Meet Our Wadsworth International Fellows: Clara Fortes Brandão

With the support of the Wadsworth International Fellowship, Clara Fortes Brandão will continue her training in sociocultural anthropology at the University of Oxford, hosted by Elizabeth Ewart.

As a Brazilian social anthropologist, I am fascinated by the exploration of personhood and sociality among Amerindian societies. More specifically, I am interested in studying kinship, personal name transmission, dream sharing, curing rites, and indigenous concepts of body and soul in Central Brazil. My recent research has sought to put into dialogue contemporary anthropological literature on new forms of describing kinship systems, the phenomenology of indigenous dreaming, and personhood in non-western societies.

I began studying these topics as an undergraduate trainee at the Museu Nacional in Rio de Janeiro. During my bachelor’s degree I worked as a research assistant with Anishinaabe First Nation communities in Northern Ontario, Canada. Subsequently as a master’s student based at the Museu Nacional and supervised by Prof. Eduardo Viveiros de Castro, I focused my research on Lowland South American societies and wrote my thesis on kinship and naming practices among a Central Brazilian indigenous group.
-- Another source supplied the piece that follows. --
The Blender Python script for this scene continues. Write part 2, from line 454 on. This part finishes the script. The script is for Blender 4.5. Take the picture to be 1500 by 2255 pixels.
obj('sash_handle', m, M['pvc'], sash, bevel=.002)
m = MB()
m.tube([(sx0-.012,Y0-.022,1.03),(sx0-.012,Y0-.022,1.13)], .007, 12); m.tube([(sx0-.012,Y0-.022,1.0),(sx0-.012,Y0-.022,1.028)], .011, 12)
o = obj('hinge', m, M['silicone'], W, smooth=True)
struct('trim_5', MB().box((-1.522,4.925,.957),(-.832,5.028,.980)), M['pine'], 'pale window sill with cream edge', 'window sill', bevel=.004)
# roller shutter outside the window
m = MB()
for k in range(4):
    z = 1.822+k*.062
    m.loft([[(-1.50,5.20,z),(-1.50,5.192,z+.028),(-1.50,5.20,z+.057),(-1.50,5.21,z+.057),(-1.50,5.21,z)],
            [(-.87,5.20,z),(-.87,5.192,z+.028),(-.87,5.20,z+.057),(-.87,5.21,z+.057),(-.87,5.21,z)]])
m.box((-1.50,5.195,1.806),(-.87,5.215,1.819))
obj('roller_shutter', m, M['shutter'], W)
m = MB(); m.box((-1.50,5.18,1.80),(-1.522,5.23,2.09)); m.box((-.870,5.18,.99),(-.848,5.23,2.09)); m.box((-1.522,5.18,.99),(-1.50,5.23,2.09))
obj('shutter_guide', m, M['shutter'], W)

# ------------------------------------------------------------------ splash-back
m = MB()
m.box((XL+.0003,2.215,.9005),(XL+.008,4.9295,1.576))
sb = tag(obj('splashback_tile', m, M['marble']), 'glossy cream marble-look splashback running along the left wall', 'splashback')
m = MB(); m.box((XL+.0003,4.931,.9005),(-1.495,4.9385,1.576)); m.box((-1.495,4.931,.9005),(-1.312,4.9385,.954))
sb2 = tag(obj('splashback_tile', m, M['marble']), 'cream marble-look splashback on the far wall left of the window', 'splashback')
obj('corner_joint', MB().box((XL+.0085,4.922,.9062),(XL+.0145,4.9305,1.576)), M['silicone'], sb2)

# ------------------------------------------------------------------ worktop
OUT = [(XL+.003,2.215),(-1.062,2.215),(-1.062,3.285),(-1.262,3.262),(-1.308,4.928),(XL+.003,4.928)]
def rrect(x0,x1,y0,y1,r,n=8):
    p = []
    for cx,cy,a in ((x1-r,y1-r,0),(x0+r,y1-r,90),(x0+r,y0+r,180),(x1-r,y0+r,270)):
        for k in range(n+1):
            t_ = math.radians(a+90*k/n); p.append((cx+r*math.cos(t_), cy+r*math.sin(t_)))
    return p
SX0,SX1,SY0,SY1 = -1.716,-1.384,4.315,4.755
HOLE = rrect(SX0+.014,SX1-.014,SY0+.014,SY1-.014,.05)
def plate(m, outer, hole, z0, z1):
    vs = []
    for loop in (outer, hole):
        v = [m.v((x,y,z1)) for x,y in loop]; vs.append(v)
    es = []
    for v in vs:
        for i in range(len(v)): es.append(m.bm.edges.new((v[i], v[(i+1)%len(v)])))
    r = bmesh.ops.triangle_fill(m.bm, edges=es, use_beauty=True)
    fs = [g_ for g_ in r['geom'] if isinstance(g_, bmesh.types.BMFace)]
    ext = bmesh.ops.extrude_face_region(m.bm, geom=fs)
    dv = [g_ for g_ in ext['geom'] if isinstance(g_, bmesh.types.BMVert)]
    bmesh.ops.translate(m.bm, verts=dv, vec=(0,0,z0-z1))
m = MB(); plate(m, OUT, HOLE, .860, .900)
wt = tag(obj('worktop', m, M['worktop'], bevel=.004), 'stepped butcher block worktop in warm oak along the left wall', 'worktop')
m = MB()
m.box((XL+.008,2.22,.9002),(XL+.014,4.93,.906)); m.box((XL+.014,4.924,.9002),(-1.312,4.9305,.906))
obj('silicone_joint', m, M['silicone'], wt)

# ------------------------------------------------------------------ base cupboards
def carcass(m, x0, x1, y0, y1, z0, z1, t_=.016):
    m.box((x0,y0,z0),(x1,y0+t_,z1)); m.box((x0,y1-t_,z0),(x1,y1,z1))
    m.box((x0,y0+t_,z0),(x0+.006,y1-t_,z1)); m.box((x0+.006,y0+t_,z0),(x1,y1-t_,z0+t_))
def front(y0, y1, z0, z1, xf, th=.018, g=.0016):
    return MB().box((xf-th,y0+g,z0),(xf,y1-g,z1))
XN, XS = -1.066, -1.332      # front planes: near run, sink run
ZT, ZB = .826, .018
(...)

Presently, I am developing my interest in personhood and sociality by looking at the relationship between kinship and dreams in the making of personhood among an Amazonian indigenous group. This doctoral project, conducted at the University of Oxford with the support of the Wadsworth International Fellowship, aims to examine how dream encounters between the soul and non-human entities influence the making and unmaking of bodily kinship among human beings. I chose to carry out this project at the University of Oxford under the supervision of Dr. Elizabeth Ewart, due to her expertise on Amazonian sociality. My project greatly benefits from Dr. Ewart’s guidance, as well as from Oxford’s past and present influence on the study of kinship and divination practices.

As a doctoral researcher I seek to bring together the creativity of Brazilian and British traditions in Lowland South America studies by uniting theoretical perceptions gleaned from the two different forms of scholarship. After my PhD degree, I aim to return to Brazil to contribute to advancing vibrant and democratic anthropological discussions in my home country.